#### [WHAT TO WORK ON]
Every line in the listing is to be echoed verbatim.

#### [INFORMATION SHOWN]
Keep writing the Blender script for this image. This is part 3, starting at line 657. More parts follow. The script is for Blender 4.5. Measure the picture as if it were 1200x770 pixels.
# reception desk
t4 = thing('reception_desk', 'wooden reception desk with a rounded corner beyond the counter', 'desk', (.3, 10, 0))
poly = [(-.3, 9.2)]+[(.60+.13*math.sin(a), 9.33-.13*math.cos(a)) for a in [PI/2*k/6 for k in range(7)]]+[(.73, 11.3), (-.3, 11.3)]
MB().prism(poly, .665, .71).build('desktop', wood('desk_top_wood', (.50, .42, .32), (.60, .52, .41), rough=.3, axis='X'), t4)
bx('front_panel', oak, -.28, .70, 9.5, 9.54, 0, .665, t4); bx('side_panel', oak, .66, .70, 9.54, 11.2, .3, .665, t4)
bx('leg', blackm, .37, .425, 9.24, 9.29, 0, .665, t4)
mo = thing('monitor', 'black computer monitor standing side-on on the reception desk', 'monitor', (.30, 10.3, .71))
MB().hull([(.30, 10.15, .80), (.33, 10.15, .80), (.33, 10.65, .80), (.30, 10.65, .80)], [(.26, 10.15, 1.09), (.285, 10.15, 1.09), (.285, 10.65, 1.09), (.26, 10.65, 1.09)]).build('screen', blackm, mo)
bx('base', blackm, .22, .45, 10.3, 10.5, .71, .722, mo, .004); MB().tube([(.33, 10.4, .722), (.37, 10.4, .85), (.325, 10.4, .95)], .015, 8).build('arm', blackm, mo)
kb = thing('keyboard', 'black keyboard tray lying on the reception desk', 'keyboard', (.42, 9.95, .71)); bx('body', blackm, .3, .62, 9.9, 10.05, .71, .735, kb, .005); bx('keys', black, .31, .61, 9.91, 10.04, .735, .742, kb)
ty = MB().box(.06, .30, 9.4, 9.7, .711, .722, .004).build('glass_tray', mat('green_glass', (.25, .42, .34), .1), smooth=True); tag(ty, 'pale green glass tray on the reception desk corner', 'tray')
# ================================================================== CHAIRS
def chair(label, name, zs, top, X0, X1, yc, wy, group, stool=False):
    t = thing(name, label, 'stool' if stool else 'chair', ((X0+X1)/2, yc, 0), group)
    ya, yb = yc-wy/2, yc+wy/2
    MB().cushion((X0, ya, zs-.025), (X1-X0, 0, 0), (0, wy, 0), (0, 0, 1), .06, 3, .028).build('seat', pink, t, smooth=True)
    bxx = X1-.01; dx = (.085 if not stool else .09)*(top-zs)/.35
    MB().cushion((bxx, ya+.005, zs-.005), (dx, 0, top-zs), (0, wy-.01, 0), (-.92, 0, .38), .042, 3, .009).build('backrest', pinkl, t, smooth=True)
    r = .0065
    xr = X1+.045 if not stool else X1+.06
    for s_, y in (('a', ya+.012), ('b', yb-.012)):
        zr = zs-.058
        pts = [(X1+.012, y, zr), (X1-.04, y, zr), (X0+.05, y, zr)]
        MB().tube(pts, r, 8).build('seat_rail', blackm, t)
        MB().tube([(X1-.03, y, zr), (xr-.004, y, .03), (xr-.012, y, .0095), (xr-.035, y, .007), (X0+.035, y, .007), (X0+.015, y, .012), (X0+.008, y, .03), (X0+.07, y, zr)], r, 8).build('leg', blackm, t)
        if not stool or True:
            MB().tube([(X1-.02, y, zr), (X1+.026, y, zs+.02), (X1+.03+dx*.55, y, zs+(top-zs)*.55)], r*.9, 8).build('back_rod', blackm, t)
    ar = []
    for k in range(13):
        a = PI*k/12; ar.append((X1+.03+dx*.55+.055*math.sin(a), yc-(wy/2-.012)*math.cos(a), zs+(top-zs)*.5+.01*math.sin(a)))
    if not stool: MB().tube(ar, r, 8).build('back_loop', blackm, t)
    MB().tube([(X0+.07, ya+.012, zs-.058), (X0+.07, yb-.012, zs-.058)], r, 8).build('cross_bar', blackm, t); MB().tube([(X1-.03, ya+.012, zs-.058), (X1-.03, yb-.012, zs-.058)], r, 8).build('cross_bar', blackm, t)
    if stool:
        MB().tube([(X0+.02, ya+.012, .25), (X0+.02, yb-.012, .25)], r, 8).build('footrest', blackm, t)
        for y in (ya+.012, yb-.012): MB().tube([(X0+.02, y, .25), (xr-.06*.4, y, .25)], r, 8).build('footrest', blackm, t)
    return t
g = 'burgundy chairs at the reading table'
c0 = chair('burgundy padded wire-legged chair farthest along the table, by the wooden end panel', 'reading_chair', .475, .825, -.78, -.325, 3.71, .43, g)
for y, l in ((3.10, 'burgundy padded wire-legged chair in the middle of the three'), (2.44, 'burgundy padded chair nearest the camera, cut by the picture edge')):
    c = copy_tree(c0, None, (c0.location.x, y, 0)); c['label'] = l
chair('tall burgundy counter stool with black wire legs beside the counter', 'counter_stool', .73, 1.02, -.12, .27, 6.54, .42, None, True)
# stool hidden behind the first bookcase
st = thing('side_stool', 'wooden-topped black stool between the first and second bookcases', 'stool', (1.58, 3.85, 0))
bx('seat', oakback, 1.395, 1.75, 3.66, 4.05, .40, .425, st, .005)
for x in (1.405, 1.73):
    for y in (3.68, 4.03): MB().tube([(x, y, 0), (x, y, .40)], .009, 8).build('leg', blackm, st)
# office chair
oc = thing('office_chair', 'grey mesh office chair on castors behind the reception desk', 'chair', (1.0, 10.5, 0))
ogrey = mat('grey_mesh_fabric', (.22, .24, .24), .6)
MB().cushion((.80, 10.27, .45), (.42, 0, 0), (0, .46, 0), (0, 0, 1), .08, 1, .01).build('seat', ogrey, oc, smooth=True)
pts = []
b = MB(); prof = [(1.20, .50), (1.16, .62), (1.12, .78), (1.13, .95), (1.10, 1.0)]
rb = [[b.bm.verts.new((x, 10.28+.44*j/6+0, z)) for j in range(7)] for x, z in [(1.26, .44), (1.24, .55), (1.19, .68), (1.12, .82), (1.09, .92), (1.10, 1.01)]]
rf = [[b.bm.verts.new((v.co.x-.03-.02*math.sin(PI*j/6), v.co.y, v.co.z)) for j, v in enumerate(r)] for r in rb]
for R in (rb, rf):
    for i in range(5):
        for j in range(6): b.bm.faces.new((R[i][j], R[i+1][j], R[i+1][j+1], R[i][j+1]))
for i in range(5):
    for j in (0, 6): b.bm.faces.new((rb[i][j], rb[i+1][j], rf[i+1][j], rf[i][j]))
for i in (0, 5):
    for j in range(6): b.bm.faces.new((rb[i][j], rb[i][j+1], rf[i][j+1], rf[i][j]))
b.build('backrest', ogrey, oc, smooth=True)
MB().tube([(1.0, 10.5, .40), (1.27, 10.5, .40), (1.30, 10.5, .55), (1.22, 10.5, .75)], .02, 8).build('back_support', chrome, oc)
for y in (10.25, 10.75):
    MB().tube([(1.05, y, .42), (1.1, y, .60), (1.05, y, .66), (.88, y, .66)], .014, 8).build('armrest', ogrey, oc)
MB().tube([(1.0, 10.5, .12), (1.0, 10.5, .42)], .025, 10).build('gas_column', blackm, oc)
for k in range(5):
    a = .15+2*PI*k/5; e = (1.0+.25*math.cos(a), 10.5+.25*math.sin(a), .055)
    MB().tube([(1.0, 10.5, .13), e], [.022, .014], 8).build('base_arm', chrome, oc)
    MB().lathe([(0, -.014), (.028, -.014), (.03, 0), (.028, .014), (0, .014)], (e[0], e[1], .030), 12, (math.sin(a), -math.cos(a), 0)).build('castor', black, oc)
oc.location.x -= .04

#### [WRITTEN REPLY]
Keep writing the Blender script for this image. This is part 3, starting at line 657. More parts follow. The script is for Blender 4.5. Measure the picture as if it were 1200x770 pixels.
# reception desk
t4 = thing('reception_desk', 'wooden reception desk with a rounded corner beyond the counter', 'desk', (.3, 10, 0))
poly = [(-.3, 9.2)]+[(.60+.13*math.sin(a), 9.33-.13*math.cos(a)) for a in [PI/2*k/6 for k in range(7)]]+[(.73, 11.3), (-.3, 11.3)]
MB().prism(poly, .665, .71).build('desktop', wood('desk_top_wood', (.50, .42, .32), (.60, .52, .41), rough=.3, axis='X'), t4)
bx('front_panel', oak, -.28, .70, 9.5, 9.54, 0, .665, t4); bx('side_panel', oak, .66, .70, 9.54, 11.2, .3, .665, t4)
bx('leg', blackm, .37, .425, 9.24, 9.29, 0, .665, t4)
mo = thing('monitor', 'black computer monitor standing side-on on the reception desk', 'monitor', (.30, 10.3, .71))
MB().hull([(.30, 10.15, .80), (.33, 10.15, .80), (.33, 10.65, .80), (.30, 10.65, .80)], [(.26, 10.15, 1.09), (.285, 10.15, 1.09), (.285, 10.65, 1.09), (.26, 10.65, 1.09)]).build('screen', blackm, mo)
bx('base', blackm, .22, .45, 10.3, 10.5, .71, .722, mo, .004); MB().tube([(.33, 10.4, .722), (.37, 10.4, .85), (.325, 10.4, .95)], .015, 8).build('arm', blackm, mo)
kb = thing('keyboard', 'black keyboard tray lying on the reception desk', 'keyboard', (.42, 9.95, .71)); bx('body', blackm, .3, .62, 9.9, 10.05, .71, .735, kb, .005); bx('keys', black, .31, .61, 9.91, 10.04, .735, .742, kb)
ty = MB().box(.06, .30, 9.4, 9.7, .711, .722, .004).build('glass_tray', mat('green_glass', (.25, .42, .34), .1), smooth=True); tag(ty, 'pale green glass tray on the reception desk corner', 'tray')
# ================================================================== CHAIRS
def chair(label, name, zs, top, X0, X1, yc, wy, group, stool=False):
    t = thing(name, label, 'stool' if stool else 'chair', ((X0+X1)/2, yc, 0), group)
    ya, yb = yc-wy/2, yc+wy/2
    MB().cushion((X0, ya, zs-.025), (X1-X0, 0, 0), (0, wy, 0), (0, 0, 1), .06, 3, .028).build('seat', pink, t, smooth=True)
    bxx = X1-.01; dx = (.085 if not stool else .09)*(top-zs)/.35
    MB().cushion((bxx, ya+.005, zs-.005), (dx, 0, top-zs), (0, wy-.01, 0), (-.92, 0, .38), .042, 3, .009).build('backrest', pinkl, t, smooth=True)
    r = .0065
    xr = X1+.045 if not stool else X1+.06
    for s_, y in (('a', ya+.012), ('b', yb-.012)):
        zr = zs-.058
        pts = [(X1+.012, y, zr), (X1-.04, y, zr), (X0+.05, y, zr)]
        MB().tube(pts, r, 8).build('seat_rail', blackm, t)
        MB().tube([(X1-.03, y, zr), (xr-.004, y, .03), (xr-.012, y, .0095), (xr-.035, y, .007), (X0+.035, y, .007), (X0+.015, y, .012), (X0+.008, y, .03), (X0+.07, y, zr)], r, 8).build('leg', blackm, t)
        if not stool or True:
            MB().tube([(X1-.02, y, zr), (X1+.026, y, zs+.02), (X1+.03+dx*.55, y, zs+(top-zs)*.55)], r*.9, 8).build('back_rod', blackm, t)
    ar = []
    for k in range(13):
        a = PI*k/12; ar.append((X1+.03+dx*.55+.055*math.sin(a), yc-(wy/2-.012)*math.cos(a), zs+(top-zs)*.5+.01*math.sin(a)))
    if not stool: MB().tube(ar, r, 8).build('back_loop', blackm, t)
    MB().tube([(X0+.07, ya+.012, zs-.058), (X0+.07, yb-.012, zs-.058)], r, 8).build('cross_bar', blackm, t); MB().tube([(X1-.03, ya+.012, zs-.058), (X1-.03, yb-.012, zs-.058)], r, 8).build('cross_bar', blackm, t)
    if stool:
        MB().tube([(X0+.02, ya+.012, .25), (X0+.02, yb-.012, .25)], r, 8).build('footrest', blackm, t)
        for y in (ya+.012, yb-.012): MB().tube([(X0+.02, y, .25), (xr-.06*.4, y, .25)], r, 8).build('footrest', blackm, t)
    return t
g = 'burgundy chairs at the reading table'
c0 = chair('burgundy padded wire-legged chair farthest along the table, by the wooden end panel', 'reading_chair', .475, .825, -.78, -.325, 3.71, .43, g)
for y, l in ((3.10, 'burgundy padded wire-legged chair in the middle of the three'), (2.44, 'burgundy padded chair nearest the camera, cut by the picture edge')):
    c = copy_tree(c0, None, (c0.location.x, y, 0)); c['label'] = l
chair('tall burgundy counter stool with black wire legs beside the counter', 'counter_stool', .73, 1.02, -.12, .27, 6.54, .42, None, True)
# stool hidden behind the first bookcase
st = thing('side_stool', 'wooden-topped black stool between the first and second bookcases', 'stool', (1.58, 3.85, 0))
bx('seat', oakback, 1.395, 1.75, 3.66, 4.05, .40, .425, st, .005)
for x in (1.405, 1.73):
    for y in (3.68, 4.03): MB().tube([(x, y, 0), (x, y, .40)], .009, 8).build('leg', blackm, st)
# office chair
oc = thing('office_chair', 'grey mesh office chair on castors behind the reception desk', 'chair', (1.0, 10.5, 0))
ogrey = mat('grey_mesh_fabric', (.22, .24, .24), .6)
MB().cushion((.80, 10.27, .45), (.42, 0, 0), (0, .46, 0), (0, 0, 1), .08, 1, .01).build('seat', ogrey, oc, smooth=True)
pts = []
b = MB(); prof = [(1.20, .50), (1.16, .62), (1.12, .78), (1.13, .95), (1.10, 1.0)]
rb = [[b.bm.verts.new((x, 10.28+.44*j/6+0, z)) for j in range(7)] for x, z in [(1.26, .44), (1.24, .55), (1.19, .68), (1.12, .82), (1.09, .92), (1.10, 1.01)]]
rf = [[b.bm.verts.new((v.co.x-.03-.02*math.sin(PI*j/6), v.co.y, v.co.z)) for j, v in enumerate(r)] for r in rb]
for R in (rb, rf):
    for i in range(5):
        for j in range(6): b.bm.faces.new((R[i][j], R[i+1][j], R[i+1][j+1], R[i][j+1]))
for i in range(5):
    for j in (0, 6): b.bm.faces.new((rb[i][j], rb[i+1][j], rf[i+1][j], rf[i][j]))
for i in (0, 5):
    for j in range(6): b.bm.faces.new((rb[i][j], rb[i][j+1], rf[i][j+1], rf[i][j]))
b.build('backrest', ogrey, oc, smooth=True)
MB().tube([(1.0, 10.5, .40), (1.27, 10.5, .40), (1.30, 10.5, .55), (1.22, 10.5, .75)], .02, 8).build('back_support', chrome, oc)
for y in (10.25, 10.75):
    MB().tube([(1.05, y, .42), (1.1, y, .60), (1.05, y, .66), (.88, y, .66)], .014, 8).build('armrest', ogrey, oc)
MB().tube([(1.0, 10.5, .12), (1.0, 10.5, .42)], .025, 10).build('gas_column', blackm, oc)
for k in range(5):
    a = .15+2*PI*k/5; e = (1.0+.25*math.cos(a), 10.5+.25*math.sin(a), .055)
    MB().tube([(1.0, 10.5, .13), e], [.022, .014], 8).build('base_arm', chrome, oc)
    MB().lathe([(0, -.014), (.028, -.014), (.03, 0), (.028, .014), (0, .014)], (e[0], e[1], .030), 12, (math.sin(a), -math.cos(a), 0)).build('castor', black, oc)
oc.location.x -= .04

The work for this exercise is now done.